The IMF, in other words, or the IMF system, is being imposed on Western countries. First, bankrupt the nation by lending to corrupt politicos and then come in with the IMF to insist on austerity.

Part of austerity can be profitable to Western interests since various entities under government ownership are often privatized or liquidated.

In the West, public opinion has been fairly sanguine about the depredations of the IMF. But not so now. Europe is aflame today. The problem with the systems that have been created to harass developing countries is that sooner or later their methods of operation will be brought to bear on "developed" ones.

Here's some more from the article:

The unprecedented attack came as the IMF's chief, Christine Lagarde, called for urgent measures across the world to head off a fresh global slump. While praising the latest emergency measures of central banks in the US, Europe and Japan, she said this was not enough to secure recovery.

The Europeans must activate their new machinery, while the US must prevent a "dramatic tightening" of fiscal policy later this year. Failure to act "would effectively plunge the country off a 'fiscal cliff'", cutting US growth by up to 2pc. She said this would pose a "serious threat for the global economy".

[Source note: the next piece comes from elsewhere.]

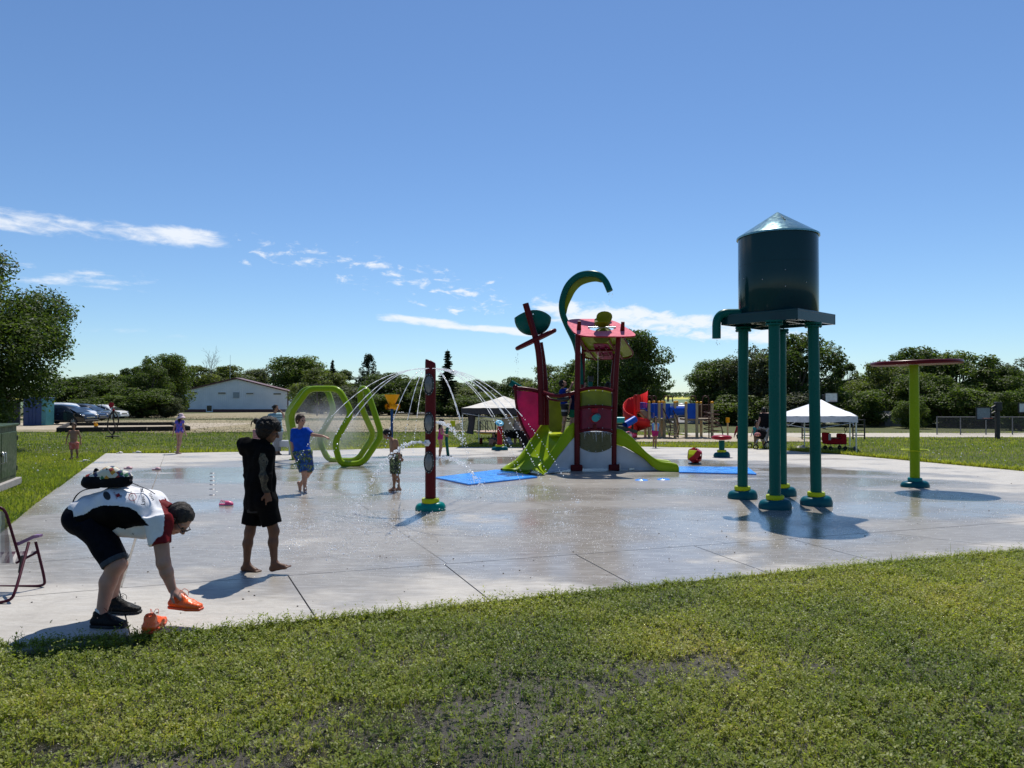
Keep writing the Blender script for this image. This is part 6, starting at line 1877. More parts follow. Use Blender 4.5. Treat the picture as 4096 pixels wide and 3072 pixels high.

Ms Lagarde also said emerging economies need to bolster their defences against "potential spill-overs", if necessary by injecting "additional stimulus".

We can see the head of the IMF calling for politically oriented solutions to augment economic ones. It is predictable, even chilling. One gets the feeling Europe is being ground up in a great maw, and that the mastication and digestion were planned long ago – as indeed they were.

The question remains then only whether German indignation is real or not. But how can we believe that indignation from the top down is credible?

Those at the Bundesbank work for the same money power as the Eurocrats. One may detect credibility or sincerity in the complaints as regards the IMF but we would also consider the possibility once more of directed history.

We are supposed to believe that, "Ms Lagarde's Keynesian team is deeply at odds with Germany's hard-money hawks. A leaked memo from Germany's finance ministry previously called the IMF the 'Inflation Maximizing Fund' after it suggested that a burst of inflation might lift the world off the reefs."

But these discussions are created via Hegelian dialectics. The German irritation is matched by IMF acitivism and gradually a middle way is discovered.

The real hope for opposing a gathering political solution for the EU is the people of the EU themselves. In Greece, Spain and Portugal there is growing resentment to IMF dictats and austerity. In the so-called North of the EU, there is resentment and opposition to further centralization as well.

The end of the article quotes an EU official as saying that Eurocrats "always find a solution in the end." But at what cost?

The entire EU project is one of arrogance and eventual bloodletting. Such forced mergers of hundreds of millions of people cannot end well.

The optimistic view is that what we call the Internet Reformation is gradually enlightening people in Europe about the plans that are being hatched for their further regionalization.

After Thoughts

Those within the EU may believe that a solution furthering the union is inevitable. But other solutions are increasingly available, too. Centralization, hopefully, is not the only option.